The input voltage is regulated to increase from 120 V to 160 V and decrease from 160 V to 120 V to validate the closed-loop control. In both cases, the V_PN is maintained at 360 V, which can be seen from Figure 15a,b. The output load voltage is kept at 110 V_RMS without DC input voltage variation, as presented in Figure 15c,d. In this work, the ST duty ratio D_ST is kept at 0.15. The modulation index is used to regulate the output load voltage and is limited to 0.85. The coefficient D₀ is utilized to control DC-link voltage, and its range is from 0.15 to 0.85.

6. Conclusions

This paper has introduced a PWM method for the 3L-qSBT²I based on a third harmonic injection scheme. By applying this method, many benefits have been obtained, such as high boost factor, high voltage gain, and less voltage rating on impedance-source network devices. These advantages have been validated through some investigations, which were conducted belonging to previous publications. The details of relevant equations and designed parameter selection have been presented. Furthermore, this paper also considered the capacitor voltage unbalance problem. The time interval of NST mode, which is generated by triggering only one switch of the qSB network, has been recalculated based on the actual capacitor voltages to provide neutral voltage balance characteristics.

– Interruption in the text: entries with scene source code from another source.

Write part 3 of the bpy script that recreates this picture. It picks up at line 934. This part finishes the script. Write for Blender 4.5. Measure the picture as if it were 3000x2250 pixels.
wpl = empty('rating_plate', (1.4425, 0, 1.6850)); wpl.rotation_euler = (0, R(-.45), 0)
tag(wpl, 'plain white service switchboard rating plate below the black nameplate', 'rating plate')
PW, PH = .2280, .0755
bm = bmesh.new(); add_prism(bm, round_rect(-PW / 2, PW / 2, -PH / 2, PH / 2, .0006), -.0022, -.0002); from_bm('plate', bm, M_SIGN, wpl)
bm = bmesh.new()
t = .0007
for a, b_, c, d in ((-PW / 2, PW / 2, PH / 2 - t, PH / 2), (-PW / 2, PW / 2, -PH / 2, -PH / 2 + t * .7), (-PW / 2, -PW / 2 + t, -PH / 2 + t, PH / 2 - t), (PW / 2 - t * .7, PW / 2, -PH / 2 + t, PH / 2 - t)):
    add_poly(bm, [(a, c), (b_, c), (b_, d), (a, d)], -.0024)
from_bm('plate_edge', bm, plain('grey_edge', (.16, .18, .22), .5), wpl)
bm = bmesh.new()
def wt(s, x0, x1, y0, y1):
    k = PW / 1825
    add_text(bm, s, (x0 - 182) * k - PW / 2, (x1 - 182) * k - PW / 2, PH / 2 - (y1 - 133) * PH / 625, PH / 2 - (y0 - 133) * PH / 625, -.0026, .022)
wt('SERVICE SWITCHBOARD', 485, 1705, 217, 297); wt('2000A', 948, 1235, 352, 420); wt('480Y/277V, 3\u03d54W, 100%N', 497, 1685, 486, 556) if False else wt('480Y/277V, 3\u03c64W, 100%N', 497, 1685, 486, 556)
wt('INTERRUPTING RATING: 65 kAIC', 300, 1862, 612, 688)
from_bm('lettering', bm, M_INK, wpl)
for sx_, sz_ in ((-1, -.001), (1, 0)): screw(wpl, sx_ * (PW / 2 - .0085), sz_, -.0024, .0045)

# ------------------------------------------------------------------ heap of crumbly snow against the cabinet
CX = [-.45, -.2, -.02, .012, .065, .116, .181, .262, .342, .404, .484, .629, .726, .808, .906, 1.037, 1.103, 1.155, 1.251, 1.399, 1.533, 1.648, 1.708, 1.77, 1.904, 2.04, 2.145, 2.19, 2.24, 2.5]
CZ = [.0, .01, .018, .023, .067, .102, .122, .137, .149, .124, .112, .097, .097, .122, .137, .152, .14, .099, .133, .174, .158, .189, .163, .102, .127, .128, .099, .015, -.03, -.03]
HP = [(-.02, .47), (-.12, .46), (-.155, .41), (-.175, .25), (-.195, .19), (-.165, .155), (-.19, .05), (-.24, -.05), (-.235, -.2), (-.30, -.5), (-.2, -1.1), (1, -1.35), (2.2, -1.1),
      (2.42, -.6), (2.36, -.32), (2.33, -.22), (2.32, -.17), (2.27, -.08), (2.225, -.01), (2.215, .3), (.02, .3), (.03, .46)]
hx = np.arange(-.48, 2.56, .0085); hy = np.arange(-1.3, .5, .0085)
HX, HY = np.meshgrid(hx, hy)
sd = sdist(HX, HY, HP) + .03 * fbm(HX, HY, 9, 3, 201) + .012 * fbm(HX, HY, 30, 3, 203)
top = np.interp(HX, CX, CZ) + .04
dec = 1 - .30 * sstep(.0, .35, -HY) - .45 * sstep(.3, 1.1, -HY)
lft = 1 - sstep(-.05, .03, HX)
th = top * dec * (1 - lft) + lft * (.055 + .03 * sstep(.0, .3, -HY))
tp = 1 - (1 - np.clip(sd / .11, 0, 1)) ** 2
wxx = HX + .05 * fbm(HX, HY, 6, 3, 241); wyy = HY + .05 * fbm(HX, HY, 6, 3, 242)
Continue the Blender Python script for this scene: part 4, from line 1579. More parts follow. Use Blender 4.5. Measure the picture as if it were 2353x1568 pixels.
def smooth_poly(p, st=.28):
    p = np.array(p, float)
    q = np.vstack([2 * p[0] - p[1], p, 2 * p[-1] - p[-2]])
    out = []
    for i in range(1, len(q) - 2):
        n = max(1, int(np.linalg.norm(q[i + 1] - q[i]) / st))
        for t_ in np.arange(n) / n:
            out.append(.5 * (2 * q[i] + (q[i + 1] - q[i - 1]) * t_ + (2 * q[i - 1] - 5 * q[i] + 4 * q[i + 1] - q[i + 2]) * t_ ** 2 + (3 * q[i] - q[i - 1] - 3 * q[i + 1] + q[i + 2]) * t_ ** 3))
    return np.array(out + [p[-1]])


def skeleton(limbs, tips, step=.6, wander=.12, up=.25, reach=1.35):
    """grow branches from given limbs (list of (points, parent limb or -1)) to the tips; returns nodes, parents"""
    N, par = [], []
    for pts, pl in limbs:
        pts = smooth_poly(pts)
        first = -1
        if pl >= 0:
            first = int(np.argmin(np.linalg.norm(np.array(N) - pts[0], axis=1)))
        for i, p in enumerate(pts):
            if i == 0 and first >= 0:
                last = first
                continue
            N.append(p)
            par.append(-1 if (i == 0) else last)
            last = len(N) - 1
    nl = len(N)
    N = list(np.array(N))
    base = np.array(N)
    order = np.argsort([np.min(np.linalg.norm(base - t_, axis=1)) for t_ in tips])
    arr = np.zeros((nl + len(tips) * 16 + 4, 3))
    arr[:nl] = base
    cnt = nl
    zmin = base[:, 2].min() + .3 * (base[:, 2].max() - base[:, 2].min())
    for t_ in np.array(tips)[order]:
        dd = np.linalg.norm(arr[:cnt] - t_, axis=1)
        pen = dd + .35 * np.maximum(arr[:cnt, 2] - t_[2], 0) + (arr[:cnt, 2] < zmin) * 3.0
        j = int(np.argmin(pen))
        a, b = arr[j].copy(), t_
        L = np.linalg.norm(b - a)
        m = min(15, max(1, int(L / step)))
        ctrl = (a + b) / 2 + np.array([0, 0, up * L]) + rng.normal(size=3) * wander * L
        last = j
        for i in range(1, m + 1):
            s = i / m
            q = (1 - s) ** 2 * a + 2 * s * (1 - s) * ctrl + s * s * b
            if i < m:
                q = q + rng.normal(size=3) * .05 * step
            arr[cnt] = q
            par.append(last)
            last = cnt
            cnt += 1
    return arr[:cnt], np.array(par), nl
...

The output voltage and DC-link voltage have been controlled by using PI controllers. The extra duty cycle of two active switches of the qSB network was adopted to regulate DC-link voltage, whereas the modulation index has been utilized to regulate the AC output voltage. The accuracy of this scheme has been validated by simulation and experimental results. With some benefits listed, such as buck-boost operation, reduced conduction loss, the low voltage stress on devices, and an easy capacitor voltage balance scheme, the 3L-qSBT²I under the proposed method is suitable for PV applications where a low DC input voltage needs to be converted to a high AC output voltage with high efficiency and output quality.